1957 Abakrampa, Ghana
Fanny Efua-Dontoh
1942
Abakrampa, Ghana
Interviewed on February 21, 2021
By Enyo Adoboe
Gone with the Wind. I think I was in my teens, early teens. I can’t remember the scenes, it’s just the name that I remember. I remember that somebody passed away and the mother and the child, you know, after the funeral moved away; they went somewhere else. I liked it. When I was young, the fact that I got to see the movie, I just loved it. I didn’t know not to like a movie. It’s only when I came here that I saw movies I liked and some that I don’t like because there’s always an education going on.
I saw the movie in Ghana, in Abakrampa, but we saw one of my teachers. I went to help her in the house and then she…it was like a treat for me to sit down and watch the movie with her. That was in…I think 1957 or so. The teacher and her children were there with us. None of my classmates were. The teacher liked my parents, and I was very respectful and I was smart, so she told my parents, my mom, and I go to her house and then they come and pick me up later according to the time the teacher gave them. The title, it says Gone with the Wind, so that’s what I was hoping to see. It lived up to my expectations because I didn’t know any better. I just…I was excited, I was going to see who was taken by the wind.
They made some fried plantains with peanuts and we all ate together. I would go early noon, but I stayed longer. I think something happened and we cried. During the movie, there was a vulture or something. It was flying and landed on the house of the teacher and the children all ran outside to see what it was, so I went with them. The landing made a very big noise so we all went outside to see what was the noise. She had four children. In Ghana, the teachers, they teach all the subjects.
The teacher was called Wood and her name just stuck with me, Miss Wood. Her kitchen floor, it wasn’t cemented, but they used mud to level the house. It was clean but it was muddy that it didn’t disturb you; the mud was dry. They had a big coal pot for charcoal and then where they used the wood, it’s like a little house where they kept it.
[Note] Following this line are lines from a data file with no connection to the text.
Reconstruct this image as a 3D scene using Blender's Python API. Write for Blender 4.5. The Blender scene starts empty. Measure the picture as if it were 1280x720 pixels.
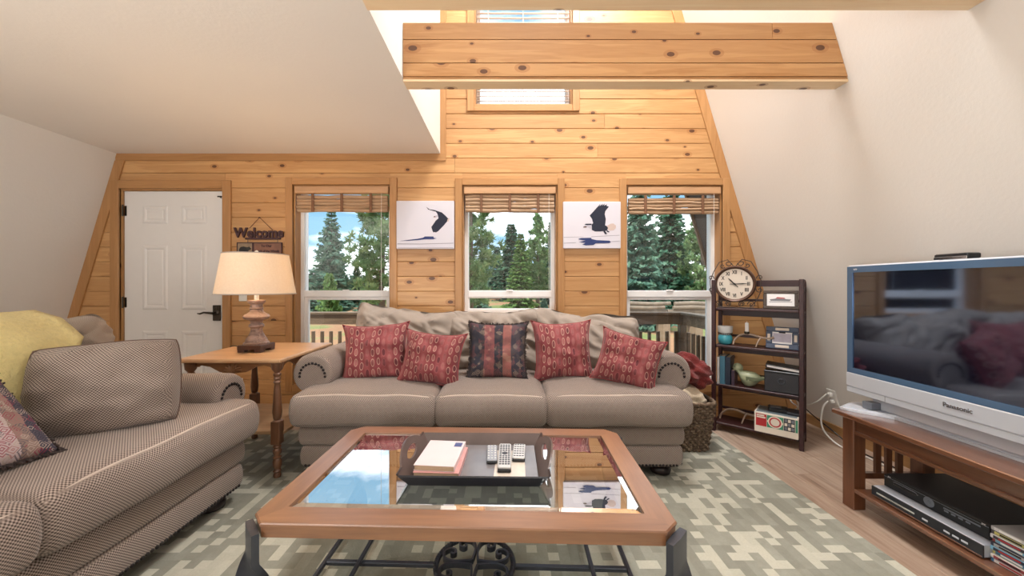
import bpy, bmesh, math, random
from mathutils import Vector, Matrix, noise
R = math.radians
rnd = random.Random(7)
C = bpy.context.scene.collection
S = bpy.context.scene

# ------------------------------------------------------------------ camera
cam_d = bpy.data.cameras.new('camera')
cam = bpy.data.objects.new('camera', cam_d)
C.objects.link(cam)
cam.location = (0, 0, 1.18)
cam.rotation_euler = (R(90), 0, 0)
cam_d.sensor_width = 36
cam_d.lens = 36 * 460 / 1280
cam_d.shift_x = 8 / 1280
cam_d.shift_y = -3 / 1280
cam_d.clip_start = 0.02
cam_d.clip_end = 400
S.camera = cam

# ------------------------------------------------------------------ world, sun, added fill lights, exposure
SKY = 4.2
wd = bpy.data.worlds.new('sky'); S.world = wd; wd.use_nodes = True
wt = wd.node_tree; wt.nodes.clear()
def wn(t, **k):
    n = wt.nodes.new(t)
    for a, b in k.items(): setattr(n, a, b)
    return n
w_out = wn('ShaderNodeOutputWorld'); w_bg = wn('ShaderNodeBackground')
w_tc = wn('ShaderNodeTexCoord'); w_map = wn('ShaderNodeMapping')
w_map.inputs['Scale'].default_value = (1.6, 1.6, 5.0); w_map.inputs['Location'].default_value = (2.1, 3.3, 1.0)
w_noise = wn('ShaderNodeTexNoise')
w_noise.inputs['Scale'].default_value = 1.7; w_noise.inputs['Detail'].default_value = 8
w_noise.inputs['Roughness'].default_value = 0.55
w_ramp = wn('ShaderNodeValToRGB')
w_ramp.color_ramp.elements[0].position = 0.40; w_ramp.color_ramp.elements[0].color = (0.095, 0.185, 0.26, 1)
w_ramp.color_ramp.elements[1].position = 0.56; w_ramp.color_ramp.elements[1].color = (0.62, 0.62, 0.64, 1)
wt.links.new(w_tc.outputs['Generated'], w_map.inputs['Vector'])
wt.links.new(w_map.outputs['Vector'], w_noise.inputs['Vector'])
w_sep = wn('ShaderNodeSeparateXYZ'); wt.links.new(w_tc.outputs['Generated'], w_sep.inputs[0])
w_add = wn('ShaderNodeMath', operation='MULTIPLY_ADD'); w_add.inputs[1].default_value = 0.16      # clearer sky to the left
wt.links.new(w_sep.outputs[0], w_add.inputs[0]); wt.links.new(w_noise.outputs['Fac'], w_add.inputs[2])
wt.links.new(w_add.outputs[0], w_ramp.inputs['Fac'])
wt.links.new(w_ramp.outputs['Color'], w_bg.inputs['Color'])
w_bg.inputs['Strength'].default_value = SKY
wt.links.new(w_bg.outputs['Background'], w_out.inputs['Surface'])

def lamp(name, kind, loc, target, energy, color=(1, 1, 1), size=(1, 1)):
    d = bpy.data.lights.new(name, kind); d.energy = energy; d.color = color
    o = bpy.data.objects.new(name, d); C.objects.link(o); o.location = loc
    if target is not None:
        o.rotation_euler = (Vector(target) - Vector(loc)).to_track_quat('-Z', 'Y').to_euler()
    if kind == 'AREA':
        d.shape = 'RECTANGLE'; d.size, d.size_y = size
    return o
sun = lamp('sun', 'SUN', (-12, -7, 14), (0, 0, 0), 4.2, (1.0, 0.95, 0.86)); sun.data.angle = R(3)
lamp('rear_left_fill', 'AREA', (-1.9, -1.2, 0.9), (-1.75, -0.2, 3.05), 100, (1.0, 0.985, 0.965), (1.6, 1.2))  # added fill aimed up to brighten the low ceiling, no fixture here
lamp('right_side_fill', 'AREA', (1.68, 0.1, 2.15), (-1.6, 1.3, 0.5), 12, (1.0, 0.99, 0.975), (0.5, 0.7))  # added fill out of view, lifts the loveseat side
lamp('loft_fill', 'AREA', (0.78, 2.05, 4.8), (0.3, 2.0, 0), 148, (1.0, 0.995, 0.985), (0.7, 0.9))  # added overhead fill, lights seat tops and rug from above
lamp('loft_rear_fill', 'AREA', (0.2, -0.4, 4.8), (0.3, 1.6, 2.2), 26, (1.0, 0.985, 0.96), (1.0, 0.9))  # added weak fill for the beam fronts, not a modelled lamp

S.view_settings.view_transform = 'Standard'
S.view_settings.look = 'None'
S.view_settings.exposure = 0.0
S.view_settings.gamma = 1.0
S.view_settings.use_curve_mapping = False

# ------------------------------------------------------------------ materials
def srgb(r, g, b):
    f = lambda c: (c / 255 / 12.92) if c / 255 <= 0.04045 else ((c / 255 + 0.055) / 1.055) ** 2.4
    return (f(r), f(g), f(b), 1)

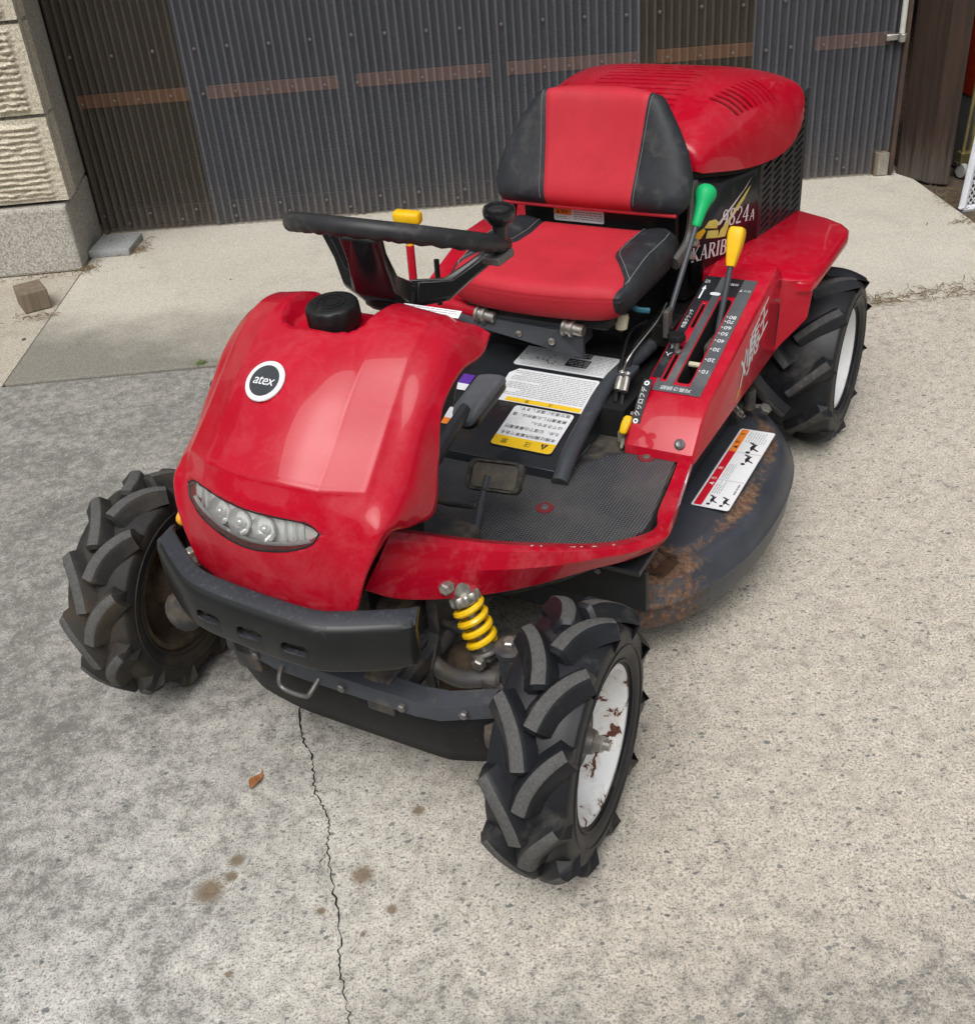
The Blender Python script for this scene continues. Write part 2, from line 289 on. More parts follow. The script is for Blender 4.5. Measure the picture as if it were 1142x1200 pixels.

When the fire was going down they asked me to go outside to bring more charcoal and more wood and I brought them with the daughter. I would go there quite often because they liked me and I liked them. I grew up, they come from Ebu, a town near Abakrampa, and they left. The woman went back home because her mother was very old so she went and stayed with her.
Every time we would go, we went to see Gone with the Wind. They all liked it; the neighbors liked it and sometimes the neighbors would come. It was a system they adopted with each other. If the woman is going somewhere, she sends her children to that woman and vice versa. It was fun. I went there once with Rose. We closed from church, it was Sundays, and then we went with the teacher.
Sometimes we eat fried fish and kenkey. I liked the kenkey and fried fish. Because I was familiar with it, that’s why I ate it. The teacher was a little bit afraid of my mother so she wouldn’t give me anything that I would go and report on. The school and the church were in the same area. The walk to her house was about 5-10 mins from the church. We watched in the living room. They had the family pictures there, dresses, and stuff like that. It’s a very neat house, if not my mother would not let me go there. The teacher sews the children’s clothes. The community was very close. Everybody knows everybody. So that’s why the children can’t misbehave because the parents relay to each other. Something I remembered, the woman, she prepares beads and sells them, so I got a nice necklace with earrings.